Figuring overhead and profit (O&P) is the most challenging step in creating a bid for a construction project. By contrast, estimating direct costs of construction—namely the costs of labor, material, and trade partners (subs)—is relatively straightforward. You provide your material suppliers and subs with lists, plans, and walk-throughs and get back written quotes. For labor costs, if you have developed a file of labor productivity records, you need only count and multiply to reliably project costs. (If you are not up to speed at figuring direct costs of construction, see my book Nail Your Numbers: A Path to Skilled Construction Estimating and Bidding and my earlier JLC articles about the creation of labor productivity records and other tools of estimating.)

In this article, I will turn to calculating overhead and profit charges for a project.

For several reasons, those calculations are not as simple as figuring direct costs. To begin with, overhead and profit charges are not as tightly linked to the project at hand. The studs you buy for an addition are for that project and none other. And their cost is a cost of that project and none other. Overhead costs for items such as equipment, office supplies, and owner’s pay for running the company, however, are spread across many projects. Questions then arise: How do you best apportion overhead to each of your projects? Likewise, how can you best determine the amount of profit to aspire to on each project?
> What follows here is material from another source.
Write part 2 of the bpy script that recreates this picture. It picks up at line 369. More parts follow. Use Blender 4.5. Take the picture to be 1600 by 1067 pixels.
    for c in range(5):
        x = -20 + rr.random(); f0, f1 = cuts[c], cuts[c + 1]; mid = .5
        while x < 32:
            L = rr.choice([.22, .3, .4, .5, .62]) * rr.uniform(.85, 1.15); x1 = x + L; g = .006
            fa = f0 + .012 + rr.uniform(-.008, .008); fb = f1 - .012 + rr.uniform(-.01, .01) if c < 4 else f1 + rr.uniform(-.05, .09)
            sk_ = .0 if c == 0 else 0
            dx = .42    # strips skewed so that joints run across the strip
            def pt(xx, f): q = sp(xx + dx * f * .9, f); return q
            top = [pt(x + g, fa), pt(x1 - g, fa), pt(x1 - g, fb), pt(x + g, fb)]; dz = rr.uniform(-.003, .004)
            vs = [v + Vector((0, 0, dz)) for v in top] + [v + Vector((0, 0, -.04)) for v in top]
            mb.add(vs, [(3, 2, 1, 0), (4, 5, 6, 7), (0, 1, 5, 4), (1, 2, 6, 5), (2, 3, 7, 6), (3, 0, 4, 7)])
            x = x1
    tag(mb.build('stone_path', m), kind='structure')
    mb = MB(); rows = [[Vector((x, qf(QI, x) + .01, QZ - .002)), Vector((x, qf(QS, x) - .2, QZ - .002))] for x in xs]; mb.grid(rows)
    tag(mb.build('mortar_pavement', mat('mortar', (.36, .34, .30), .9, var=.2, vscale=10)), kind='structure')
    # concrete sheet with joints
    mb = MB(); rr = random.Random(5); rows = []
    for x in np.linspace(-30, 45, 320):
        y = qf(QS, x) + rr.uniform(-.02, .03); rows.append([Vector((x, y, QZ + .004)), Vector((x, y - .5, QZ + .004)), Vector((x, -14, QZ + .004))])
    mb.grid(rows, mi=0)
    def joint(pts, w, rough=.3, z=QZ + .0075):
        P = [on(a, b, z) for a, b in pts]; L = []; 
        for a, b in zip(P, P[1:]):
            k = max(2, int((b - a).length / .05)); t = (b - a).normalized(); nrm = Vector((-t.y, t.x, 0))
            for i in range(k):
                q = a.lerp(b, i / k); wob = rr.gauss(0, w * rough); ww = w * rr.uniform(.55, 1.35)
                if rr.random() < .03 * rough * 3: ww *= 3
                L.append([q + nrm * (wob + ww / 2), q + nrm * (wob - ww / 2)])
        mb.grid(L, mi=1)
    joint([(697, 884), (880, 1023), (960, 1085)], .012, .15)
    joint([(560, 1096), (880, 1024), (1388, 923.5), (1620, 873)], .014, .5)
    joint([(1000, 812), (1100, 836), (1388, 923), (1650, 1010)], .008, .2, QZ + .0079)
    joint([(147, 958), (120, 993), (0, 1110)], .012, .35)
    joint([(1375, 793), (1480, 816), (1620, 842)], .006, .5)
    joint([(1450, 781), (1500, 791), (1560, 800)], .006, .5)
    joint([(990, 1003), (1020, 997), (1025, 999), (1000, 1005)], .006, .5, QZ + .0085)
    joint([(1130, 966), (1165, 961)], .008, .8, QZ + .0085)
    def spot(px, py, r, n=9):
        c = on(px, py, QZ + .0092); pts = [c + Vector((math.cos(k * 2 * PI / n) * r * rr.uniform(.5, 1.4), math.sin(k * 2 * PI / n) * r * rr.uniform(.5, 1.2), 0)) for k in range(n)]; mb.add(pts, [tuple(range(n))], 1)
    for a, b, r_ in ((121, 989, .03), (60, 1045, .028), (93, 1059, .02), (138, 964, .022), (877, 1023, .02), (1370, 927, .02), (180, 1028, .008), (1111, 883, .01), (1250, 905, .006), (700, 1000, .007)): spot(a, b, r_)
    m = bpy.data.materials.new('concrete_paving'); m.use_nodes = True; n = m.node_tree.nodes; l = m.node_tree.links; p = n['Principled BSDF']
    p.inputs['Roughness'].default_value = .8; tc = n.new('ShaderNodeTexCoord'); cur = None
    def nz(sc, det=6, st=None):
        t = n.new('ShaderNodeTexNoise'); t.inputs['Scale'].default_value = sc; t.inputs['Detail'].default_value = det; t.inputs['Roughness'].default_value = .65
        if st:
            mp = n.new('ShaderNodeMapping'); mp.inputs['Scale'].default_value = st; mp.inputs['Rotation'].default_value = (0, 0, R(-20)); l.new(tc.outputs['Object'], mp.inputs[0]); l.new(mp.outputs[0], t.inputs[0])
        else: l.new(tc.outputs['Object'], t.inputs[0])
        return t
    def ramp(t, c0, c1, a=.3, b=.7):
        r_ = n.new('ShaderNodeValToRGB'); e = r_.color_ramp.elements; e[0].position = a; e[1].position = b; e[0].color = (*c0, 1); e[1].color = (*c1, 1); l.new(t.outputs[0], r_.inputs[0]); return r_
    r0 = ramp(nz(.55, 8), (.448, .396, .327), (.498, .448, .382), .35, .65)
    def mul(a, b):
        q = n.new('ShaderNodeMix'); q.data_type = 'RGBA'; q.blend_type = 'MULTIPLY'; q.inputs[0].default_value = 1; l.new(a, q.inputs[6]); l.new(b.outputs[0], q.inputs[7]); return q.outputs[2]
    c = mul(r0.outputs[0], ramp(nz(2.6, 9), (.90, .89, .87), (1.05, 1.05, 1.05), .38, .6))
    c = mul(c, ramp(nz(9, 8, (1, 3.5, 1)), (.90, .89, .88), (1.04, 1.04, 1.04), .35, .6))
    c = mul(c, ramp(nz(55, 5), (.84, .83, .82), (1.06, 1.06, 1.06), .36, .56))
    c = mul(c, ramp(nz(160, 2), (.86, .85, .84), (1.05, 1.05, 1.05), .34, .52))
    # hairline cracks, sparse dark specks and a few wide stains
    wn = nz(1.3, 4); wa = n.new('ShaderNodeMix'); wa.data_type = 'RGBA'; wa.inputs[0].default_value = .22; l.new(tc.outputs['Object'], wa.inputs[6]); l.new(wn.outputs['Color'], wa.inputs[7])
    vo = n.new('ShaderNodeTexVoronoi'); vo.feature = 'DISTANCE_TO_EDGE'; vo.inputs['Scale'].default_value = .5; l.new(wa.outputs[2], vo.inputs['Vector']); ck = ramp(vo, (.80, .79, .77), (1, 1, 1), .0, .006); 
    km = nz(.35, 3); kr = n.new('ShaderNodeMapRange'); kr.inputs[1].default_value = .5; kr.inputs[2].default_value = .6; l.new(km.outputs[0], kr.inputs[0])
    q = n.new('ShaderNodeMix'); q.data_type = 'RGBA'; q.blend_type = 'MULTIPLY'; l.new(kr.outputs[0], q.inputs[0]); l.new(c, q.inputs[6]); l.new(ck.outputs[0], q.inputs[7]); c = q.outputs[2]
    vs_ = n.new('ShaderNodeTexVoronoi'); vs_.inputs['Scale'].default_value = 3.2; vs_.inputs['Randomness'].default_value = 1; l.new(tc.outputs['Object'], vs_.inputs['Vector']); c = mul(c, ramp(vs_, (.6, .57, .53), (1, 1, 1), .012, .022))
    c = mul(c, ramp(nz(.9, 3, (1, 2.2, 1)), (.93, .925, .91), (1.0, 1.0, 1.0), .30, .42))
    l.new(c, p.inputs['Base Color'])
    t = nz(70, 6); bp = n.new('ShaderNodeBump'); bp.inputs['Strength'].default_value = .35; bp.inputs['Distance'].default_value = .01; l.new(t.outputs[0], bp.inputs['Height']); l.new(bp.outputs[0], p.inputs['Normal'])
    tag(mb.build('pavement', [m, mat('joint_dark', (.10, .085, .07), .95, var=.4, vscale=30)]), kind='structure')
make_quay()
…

Starting Out with Fixed Percentages

When we are starting out and still naïve about business, we tend to respond to the challenge of charging for overhead and profit by ignoring it. We commit the thinking error of “overhead obliviousness.” We are spending steadily for equipment and supplies. We are working late into the night and on weekends at estimating and administrative work. But we don’t yet appreciate that we need to get reimbursed for the expenditures and paid for our time.

As for profit, we think that’s the payment we collect from our customers for our jobsite work—which we are likely charging for at a rate less than our former bosses charged for our labor at their projects. We find ourselves working 60 or more hours a week between our jobsite and office tasks. Yet we are keeping less money in our pockets than when we worked 40 hours in someone else’s company. At that point, many of us, exhausted and poor, give up. We retreat to employee-hood or perhaps, as did certain friends of mine, move into window sales or peddling Tupperware.